Types of Acoustical Materials

Most commercially available acoustical materials are used to develop the following acoustical items : 

Prefabricated Units 

These include acoustical tile, (which is the principle type of material available for acoustical treatment), mechanically perforated units backed with absorbent material, and certain wall boards, tile boards and absorbent sheets. 

Prefabricated units are classified into three types. These groups include tile, absorbent material covered by mechanically perforated units, and certain building boards and sheets.  

The most outstanding feature of an acoustical tile is its 'built- in' absorptive value. The tile is a factory may product; the absorptivity is relatively uniform from tile to tile of the same kind. This makes it fool proof, a highly desirable characteristic. Another merit possessed by the acoustical tile is its relatively high absorptivity. In a factory made product it is possible to control such factors as porosity, (including the number and size of pores), flexibility, density and the punching or drilling of holes - factors which are paramount in determining the absorptivity of materials and factors which often are difficult to control in certain types of  acoustical platers. 

The principal disadvantages of an acoustical tile are its limitations regarding architectural treatment and its cost compared with that of other acoustical materials. It is quite impossible to conceal entirely the joints between adjacent tiles.

Acoustical tiles often are two or three rimes more absorptive than acoustical plasters and for this reason as much absorption may be attained with one square foot of tile as with two or three square feet of plaster. 

Acoustical Plaster and Sprayed-on Materials 

These material comprise plastic and porous materials applied with a trowel, and fibrous materials combined with binder agents which are applied (sprayed on)  with an air gun or blower. 

Acoustical plastic materials are satisfadory for treatment of offices, school rooms, corridors, and public buildings. The absorptivity of acoustical plaster is dependent on its thickness and composition and on the manner in which it is applied and dried. As the thickness is increased, the absorptivity increases particularly for low frequencies. However, for plasters of the type applied with a trowel, it is usually uneconomical to increase the thickness beyond".  If too much binder material is used, the plaster is not sufficiently porous. If an insufficient  amount of binder is used, the plaster does not set hard, and its tensile strength may be less than that required for adequate structural bond, and under such circumstances, it may dust or pop off the wall. Likewise, if the undercoats of plaster are too wet, the binder material forms an impenetrable film at the surface, whereas if the undercoats are too dry, the binder material is absorbed by the undercoats and the plaster.

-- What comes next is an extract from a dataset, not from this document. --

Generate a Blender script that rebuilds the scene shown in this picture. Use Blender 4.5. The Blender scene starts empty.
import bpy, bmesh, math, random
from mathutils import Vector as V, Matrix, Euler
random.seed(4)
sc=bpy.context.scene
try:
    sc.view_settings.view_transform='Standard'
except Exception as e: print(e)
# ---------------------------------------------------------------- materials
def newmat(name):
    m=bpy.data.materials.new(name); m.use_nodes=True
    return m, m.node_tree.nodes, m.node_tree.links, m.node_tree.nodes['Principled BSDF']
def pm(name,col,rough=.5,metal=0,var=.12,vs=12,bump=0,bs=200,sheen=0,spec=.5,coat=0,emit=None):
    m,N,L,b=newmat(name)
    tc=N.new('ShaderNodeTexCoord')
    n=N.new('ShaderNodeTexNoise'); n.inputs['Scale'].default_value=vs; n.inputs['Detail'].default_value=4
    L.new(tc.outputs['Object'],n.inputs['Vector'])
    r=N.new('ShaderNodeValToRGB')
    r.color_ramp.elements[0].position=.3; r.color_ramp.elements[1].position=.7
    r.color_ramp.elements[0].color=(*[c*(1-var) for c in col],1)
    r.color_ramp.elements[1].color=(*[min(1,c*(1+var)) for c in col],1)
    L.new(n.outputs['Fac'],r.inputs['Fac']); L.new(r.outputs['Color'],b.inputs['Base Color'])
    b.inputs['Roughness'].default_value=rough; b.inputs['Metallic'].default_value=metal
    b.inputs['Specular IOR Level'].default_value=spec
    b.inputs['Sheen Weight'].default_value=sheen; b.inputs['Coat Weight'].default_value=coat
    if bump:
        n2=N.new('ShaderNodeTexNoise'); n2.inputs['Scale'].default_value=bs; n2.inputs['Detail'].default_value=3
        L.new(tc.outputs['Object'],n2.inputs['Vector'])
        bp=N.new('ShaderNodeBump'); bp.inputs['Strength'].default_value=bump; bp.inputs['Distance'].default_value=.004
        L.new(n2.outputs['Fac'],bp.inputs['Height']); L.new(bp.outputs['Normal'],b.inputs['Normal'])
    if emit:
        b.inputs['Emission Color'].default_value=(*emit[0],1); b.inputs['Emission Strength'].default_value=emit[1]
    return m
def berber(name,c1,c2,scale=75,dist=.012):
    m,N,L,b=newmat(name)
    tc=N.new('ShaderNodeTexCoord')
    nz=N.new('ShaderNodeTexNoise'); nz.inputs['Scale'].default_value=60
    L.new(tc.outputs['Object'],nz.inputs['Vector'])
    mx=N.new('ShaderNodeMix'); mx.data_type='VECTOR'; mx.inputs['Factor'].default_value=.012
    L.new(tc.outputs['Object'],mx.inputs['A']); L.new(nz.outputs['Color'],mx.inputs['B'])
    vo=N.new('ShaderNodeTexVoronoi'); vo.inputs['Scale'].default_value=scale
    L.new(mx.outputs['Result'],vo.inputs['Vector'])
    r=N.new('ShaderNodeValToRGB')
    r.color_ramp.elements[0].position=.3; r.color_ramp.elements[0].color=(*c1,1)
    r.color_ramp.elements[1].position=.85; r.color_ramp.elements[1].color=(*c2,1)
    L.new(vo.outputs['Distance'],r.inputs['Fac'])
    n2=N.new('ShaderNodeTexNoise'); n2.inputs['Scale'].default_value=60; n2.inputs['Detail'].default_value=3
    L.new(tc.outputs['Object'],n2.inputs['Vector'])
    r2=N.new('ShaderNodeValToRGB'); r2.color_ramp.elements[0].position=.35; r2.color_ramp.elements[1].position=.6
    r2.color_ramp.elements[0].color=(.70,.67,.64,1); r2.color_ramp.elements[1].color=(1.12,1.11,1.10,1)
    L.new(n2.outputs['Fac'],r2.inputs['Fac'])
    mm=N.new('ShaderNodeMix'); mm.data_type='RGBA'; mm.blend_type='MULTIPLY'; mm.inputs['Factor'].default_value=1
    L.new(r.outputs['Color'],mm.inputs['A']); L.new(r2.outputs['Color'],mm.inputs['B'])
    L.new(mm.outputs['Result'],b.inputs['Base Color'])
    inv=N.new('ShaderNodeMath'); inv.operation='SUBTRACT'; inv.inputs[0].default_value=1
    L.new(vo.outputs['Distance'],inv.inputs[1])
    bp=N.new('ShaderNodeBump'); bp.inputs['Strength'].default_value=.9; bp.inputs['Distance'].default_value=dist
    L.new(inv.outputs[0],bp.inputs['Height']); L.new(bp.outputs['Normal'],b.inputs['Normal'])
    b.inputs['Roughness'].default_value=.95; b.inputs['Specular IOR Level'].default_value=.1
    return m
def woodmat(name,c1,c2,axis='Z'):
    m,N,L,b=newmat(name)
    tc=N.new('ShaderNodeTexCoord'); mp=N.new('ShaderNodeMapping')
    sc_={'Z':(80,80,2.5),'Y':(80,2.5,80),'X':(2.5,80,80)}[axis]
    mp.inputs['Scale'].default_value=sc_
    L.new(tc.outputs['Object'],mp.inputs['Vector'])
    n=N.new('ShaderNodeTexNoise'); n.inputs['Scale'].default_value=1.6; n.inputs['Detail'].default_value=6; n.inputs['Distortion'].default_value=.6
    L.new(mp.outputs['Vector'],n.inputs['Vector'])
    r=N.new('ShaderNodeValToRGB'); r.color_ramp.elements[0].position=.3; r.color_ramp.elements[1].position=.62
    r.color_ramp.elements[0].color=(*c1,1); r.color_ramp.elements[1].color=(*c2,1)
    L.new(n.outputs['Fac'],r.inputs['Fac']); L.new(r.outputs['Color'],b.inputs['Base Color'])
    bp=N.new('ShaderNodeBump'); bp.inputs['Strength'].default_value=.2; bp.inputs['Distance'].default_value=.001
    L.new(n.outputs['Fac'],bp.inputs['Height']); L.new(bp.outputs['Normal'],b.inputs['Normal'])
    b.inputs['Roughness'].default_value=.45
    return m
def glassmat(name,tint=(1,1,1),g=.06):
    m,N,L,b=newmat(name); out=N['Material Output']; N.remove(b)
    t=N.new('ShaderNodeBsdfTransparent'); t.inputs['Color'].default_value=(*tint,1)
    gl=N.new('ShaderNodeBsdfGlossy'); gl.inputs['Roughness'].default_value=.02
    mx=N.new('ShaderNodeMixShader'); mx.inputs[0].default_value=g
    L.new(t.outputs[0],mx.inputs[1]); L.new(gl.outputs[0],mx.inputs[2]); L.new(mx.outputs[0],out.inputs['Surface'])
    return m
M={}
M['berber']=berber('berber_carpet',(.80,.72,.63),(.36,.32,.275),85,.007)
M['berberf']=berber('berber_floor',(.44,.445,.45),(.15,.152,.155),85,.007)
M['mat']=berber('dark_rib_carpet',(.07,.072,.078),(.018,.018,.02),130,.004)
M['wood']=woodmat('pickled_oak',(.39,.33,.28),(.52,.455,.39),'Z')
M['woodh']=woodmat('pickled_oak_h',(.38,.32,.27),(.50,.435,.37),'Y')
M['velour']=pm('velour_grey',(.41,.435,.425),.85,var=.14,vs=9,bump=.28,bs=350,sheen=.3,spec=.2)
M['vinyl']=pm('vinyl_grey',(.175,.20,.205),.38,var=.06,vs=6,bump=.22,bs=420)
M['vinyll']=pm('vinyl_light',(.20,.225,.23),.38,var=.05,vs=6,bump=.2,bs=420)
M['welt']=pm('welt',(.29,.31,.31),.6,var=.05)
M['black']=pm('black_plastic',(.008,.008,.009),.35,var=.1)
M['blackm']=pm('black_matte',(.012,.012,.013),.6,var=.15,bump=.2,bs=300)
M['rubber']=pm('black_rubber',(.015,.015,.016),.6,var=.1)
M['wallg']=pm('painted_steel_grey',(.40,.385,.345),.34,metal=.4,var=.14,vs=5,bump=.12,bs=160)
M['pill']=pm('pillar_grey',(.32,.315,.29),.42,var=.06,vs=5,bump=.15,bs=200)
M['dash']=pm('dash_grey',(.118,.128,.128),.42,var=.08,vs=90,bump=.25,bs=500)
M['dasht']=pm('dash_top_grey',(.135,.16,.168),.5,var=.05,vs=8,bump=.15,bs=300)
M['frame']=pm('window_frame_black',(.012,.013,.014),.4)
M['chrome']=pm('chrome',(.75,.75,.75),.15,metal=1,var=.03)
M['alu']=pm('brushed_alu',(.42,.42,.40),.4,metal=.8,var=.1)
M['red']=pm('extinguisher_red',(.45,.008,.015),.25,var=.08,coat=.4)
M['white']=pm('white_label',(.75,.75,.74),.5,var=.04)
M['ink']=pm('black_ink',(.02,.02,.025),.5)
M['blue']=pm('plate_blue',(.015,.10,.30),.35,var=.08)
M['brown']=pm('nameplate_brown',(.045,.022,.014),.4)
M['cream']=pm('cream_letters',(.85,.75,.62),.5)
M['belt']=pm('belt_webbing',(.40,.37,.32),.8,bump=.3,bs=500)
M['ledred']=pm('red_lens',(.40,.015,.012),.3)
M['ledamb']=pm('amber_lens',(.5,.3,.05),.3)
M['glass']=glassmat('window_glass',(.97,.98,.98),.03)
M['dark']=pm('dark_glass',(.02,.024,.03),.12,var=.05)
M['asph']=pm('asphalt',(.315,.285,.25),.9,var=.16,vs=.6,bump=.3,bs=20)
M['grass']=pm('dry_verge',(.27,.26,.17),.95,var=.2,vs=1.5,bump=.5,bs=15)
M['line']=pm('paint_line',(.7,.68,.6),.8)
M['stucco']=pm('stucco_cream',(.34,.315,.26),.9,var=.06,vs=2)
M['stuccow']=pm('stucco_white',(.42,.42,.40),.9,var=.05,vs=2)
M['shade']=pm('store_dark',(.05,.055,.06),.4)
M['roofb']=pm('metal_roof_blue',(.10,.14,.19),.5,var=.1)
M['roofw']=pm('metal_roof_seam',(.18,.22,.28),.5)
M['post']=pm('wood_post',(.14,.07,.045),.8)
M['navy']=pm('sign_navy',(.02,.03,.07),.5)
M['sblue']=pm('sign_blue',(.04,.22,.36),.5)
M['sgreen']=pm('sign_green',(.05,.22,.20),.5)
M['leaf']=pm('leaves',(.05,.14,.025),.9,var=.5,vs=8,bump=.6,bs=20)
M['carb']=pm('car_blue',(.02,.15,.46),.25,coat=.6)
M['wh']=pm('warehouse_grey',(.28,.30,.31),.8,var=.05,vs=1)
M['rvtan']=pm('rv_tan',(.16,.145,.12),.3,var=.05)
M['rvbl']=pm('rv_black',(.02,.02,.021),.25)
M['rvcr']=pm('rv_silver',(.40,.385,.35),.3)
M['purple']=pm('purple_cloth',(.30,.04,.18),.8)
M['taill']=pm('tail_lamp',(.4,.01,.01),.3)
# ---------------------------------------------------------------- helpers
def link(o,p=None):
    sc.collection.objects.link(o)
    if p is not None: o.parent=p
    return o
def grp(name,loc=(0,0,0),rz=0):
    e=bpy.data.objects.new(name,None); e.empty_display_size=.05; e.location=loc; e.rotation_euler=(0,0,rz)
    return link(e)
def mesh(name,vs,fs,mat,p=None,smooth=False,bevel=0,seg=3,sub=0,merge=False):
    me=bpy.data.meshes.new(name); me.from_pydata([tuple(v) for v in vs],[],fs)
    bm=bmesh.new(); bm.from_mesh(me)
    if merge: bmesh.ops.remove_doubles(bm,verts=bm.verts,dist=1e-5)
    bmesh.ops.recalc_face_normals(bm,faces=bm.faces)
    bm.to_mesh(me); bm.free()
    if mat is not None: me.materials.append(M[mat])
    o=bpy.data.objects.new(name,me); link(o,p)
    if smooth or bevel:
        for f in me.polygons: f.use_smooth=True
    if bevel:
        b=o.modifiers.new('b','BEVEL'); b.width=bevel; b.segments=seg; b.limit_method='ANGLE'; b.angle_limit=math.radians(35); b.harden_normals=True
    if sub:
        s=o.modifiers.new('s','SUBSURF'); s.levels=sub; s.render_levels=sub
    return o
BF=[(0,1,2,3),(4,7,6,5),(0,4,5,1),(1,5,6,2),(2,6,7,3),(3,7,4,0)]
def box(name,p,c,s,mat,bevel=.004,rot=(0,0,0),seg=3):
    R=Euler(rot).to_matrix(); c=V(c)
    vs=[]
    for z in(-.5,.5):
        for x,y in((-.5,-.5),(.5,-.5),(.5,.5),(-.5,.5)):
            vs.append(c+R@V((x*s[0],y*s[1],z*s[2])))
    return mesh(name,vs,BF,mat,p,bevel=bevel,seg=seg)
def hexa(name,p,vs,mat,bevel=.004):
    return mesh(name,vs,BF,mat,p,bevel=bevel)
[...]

Since, the absorption coefficients of acoustical plasters are dependent on such factors as the suction behind the plaster, the pressure applied to the trowel, and the manner of floating, texturing or stippling, the workman should be instructed to exercise great care in applying and finishing these materials. 

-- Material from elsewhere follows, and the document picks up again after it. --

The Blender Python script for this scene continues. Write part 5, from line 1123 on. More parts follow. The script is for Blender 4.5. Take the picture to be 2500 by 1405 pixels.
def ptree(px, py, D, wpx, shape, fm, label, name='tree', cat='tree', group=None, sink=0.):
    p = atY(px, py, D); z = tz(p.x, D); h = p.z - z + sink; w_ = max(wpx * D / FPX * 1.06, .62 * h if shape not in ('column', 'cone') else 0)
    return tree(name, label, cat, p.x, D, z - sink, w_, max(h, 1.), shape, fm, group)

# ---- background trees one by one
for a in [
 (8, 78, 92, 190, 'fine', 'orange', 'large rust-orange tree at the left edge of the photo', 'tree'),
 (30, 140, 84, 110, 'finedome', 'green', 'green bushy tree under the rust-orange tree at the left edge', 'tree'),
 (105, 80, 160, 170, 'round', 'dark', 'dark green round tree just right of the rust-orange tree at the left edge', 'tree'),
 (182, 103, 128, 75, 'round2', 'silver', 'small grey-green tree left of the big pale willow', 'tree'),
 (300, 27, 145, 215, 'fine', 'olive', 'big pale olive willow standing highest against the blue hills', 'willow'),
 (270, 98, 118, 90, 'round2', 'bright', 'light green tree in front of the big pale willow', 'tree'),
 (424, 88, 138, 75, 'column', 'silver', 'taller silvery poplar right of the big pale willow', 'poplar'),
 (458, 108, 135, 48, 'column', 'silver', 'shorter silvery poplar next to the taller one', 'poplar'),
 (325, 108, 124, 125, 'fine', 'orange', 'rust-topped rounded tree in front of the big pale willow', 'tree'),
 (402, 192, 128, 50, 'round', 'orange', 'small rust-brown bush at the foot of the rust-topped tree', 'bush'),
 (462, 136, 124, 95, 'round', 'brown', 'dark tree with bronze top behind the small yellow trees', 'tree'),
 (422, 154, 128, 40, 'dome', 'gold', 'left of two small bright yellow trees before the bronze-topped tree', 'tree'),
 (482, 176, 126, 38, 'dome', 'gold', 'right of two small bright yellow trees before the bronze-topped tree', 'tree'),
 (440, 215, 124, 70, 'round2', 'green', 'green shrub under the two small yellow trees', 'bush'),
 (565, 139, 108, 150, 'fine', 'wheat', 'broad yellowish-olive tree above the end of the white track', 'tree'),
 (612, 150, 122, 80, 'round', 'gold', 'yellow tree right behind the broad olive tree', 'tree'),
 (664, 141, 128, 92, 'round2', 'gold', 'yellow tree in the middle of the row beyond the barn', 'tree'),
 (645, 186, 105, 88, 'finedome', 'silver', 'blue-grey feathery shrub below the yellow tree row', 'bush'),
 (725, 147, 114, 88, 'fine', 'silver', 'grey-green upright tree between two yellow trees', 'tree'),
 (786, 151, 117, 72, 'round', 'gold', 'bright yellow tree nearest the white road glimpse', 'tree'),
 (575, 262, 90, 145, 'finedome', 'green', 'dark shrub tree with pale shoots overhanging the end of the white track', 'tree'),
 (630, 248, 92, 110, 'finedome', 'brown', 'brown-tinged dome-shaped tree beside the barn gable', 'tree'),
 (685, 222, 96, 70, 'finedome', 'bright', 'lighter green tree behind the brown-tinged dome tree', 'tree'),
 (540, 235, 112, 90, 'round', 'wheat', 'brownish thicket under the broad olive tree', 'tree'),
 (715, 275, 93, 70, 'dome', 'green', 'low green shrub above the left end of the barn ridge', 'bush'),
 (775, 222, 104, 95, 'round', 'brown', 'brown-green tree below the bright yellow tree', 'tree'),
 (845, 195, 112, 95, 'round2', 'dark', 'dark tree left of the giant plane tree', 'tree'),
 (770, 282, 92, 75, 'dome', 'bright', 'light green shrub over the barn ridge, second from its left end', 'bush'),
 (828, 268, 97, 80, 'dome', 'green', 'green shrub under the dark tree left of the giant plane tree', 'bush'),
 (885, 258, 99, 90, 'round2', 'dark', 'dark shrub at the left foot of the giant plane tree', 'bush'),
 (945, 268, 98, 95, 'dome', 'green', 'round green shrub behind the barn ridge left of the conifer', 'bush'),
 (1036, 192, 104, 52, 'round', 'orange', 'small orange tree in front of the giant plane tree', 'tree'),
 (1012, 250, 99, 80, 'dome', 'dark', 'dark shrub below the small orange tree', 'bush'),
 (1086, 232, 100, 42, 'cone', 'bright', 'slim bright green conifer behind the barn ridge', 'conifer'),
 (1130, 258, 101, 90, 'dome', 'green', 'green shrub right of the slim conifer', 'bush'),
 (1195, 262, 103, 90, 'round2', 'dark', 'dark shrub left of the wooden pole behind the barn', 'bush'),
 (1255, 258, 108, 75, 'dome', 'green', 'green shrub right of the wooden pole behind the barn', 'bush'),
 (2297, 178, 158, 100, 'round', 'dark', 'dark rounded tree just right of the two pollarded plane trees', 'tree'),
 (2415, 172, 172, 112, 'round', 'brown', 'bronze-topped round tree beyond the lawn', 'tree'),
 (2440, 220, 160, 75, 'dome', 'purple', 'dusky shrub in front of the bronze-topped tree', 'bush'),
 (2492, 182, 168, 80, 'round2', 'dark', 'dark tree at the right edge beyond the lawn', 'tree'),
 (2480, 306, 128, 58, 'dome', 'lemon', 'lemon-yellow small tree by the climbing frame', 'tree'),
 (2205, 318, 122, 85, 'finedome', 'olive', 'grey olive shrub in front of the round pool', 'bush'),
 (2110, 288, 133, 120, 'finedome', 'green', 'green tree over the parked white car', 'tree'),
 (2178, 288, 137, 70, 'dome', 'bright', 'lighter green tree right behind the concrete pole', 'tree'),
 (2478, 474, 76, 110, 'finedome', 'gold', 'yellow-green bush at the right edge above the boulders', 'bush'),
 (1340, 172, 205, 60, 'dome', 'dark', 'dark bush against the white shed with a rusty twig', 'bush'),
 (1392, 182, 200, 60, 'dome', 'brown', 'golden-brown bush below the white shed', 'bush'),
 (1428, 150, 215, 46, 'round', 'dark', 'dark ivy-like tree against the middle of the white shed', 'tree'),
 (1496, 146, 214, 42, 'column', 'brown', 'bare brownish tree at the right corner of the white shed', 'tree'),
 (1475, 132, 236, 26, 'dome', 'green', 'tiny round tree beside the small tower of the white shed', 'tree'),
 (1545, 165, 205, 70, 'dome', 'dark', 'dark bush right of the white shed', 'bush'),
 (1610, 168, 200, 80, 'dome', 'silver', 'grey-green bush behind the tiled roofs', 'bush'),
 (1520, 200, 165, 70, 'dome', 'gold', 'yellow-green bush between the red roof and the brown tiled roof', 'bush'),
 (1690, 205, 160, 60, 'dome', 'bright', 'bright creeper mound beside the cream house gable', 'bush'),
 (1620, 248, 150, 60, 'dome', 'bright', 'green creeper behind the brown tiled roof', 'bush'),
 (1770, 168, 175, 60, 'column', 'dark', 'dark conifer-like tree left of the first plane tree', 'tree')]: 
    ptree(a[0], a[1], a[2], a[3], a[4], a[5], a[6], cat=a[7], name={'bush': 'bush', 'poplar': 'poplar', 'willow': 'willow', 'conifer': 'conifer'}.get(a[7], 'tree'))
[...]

In selecting an acoustical plastic material it is desirable to consider its adhesive and cohesive properties, its resistance to fire and abrasion, its ease of application, its texture and its maintenance (such as cleaning and decorator) as well as its coefficients of sound absorption. 

Acoustical Blankets 

Blankets are made up chiefly of mineral or wood wool, glass fibres, kapok batts, and hair felt. 

The materials used most commonly in the fabrication of acoustical blankets are mineral wool, hair felt, wood fiber and glass fiber. These materials are more absorptive m the low frequency range, principally because of their greater thickness, than most other types. Hence, blankets sometimes are useful for controlling the acoustical characteristics of studios and auditoriums that require 'balanced' absorption, including a considerable amount of absorption at low frequencies. 

The absorption coefficient of a blanket mounted against a wall depends on its density and thickness and on the frequency of the incident sound. Increasing the thickness of the blanket increases it absorptivity, principally for low frequencies, and slightly for high frequency. 

The fibres in certain types of blanket, especially some mineral-wool products, have a tendency to 'settle', often as a result of building vibration, this settling alters the acoustical characteristics of the blanket. For this reason, blankets fabricated of materials that tend to settle are frequently quilted at intervals of a few inches. In other cases, the materials are given additional structural strength by the addition of a binder material or by a wire-mesh screen or hardware cloth on one or both sides of the blanket. 

Perforated Facings 

A perforated facing such as plywood, metal, or fiber board constitutes a very practical covering for an acoustical blanket. Except for the small holes, the appearance of the plywood covering the patches of absorptive material does not differ from other portions of the wall. This type of facing has the advantage that it can be easily cleaned and decorated, and repeated painting does not reduce its absorptivity if the holes are not bridged with paint. 

Painting of Acoustical Materials 

Acoustical materials with small pores in the surface such as acoustical plaster and fiber boards will have their sound absorption coefficients reduced if covered by thick coats of paint. Such materials should therefore not have applications of viscous water or oil paints, varnish or calcimine. Where painting is required, thin coats of paints, lacquers, stains, or aniline dyes may be applied. The use of a spray gun is recommended rather than a brush. The surface pores should be cleaned by means of a solvent before painting. Some acoustical materials with large perforations or perforated facings may not be affected acoustically by painting if the holes are not covered.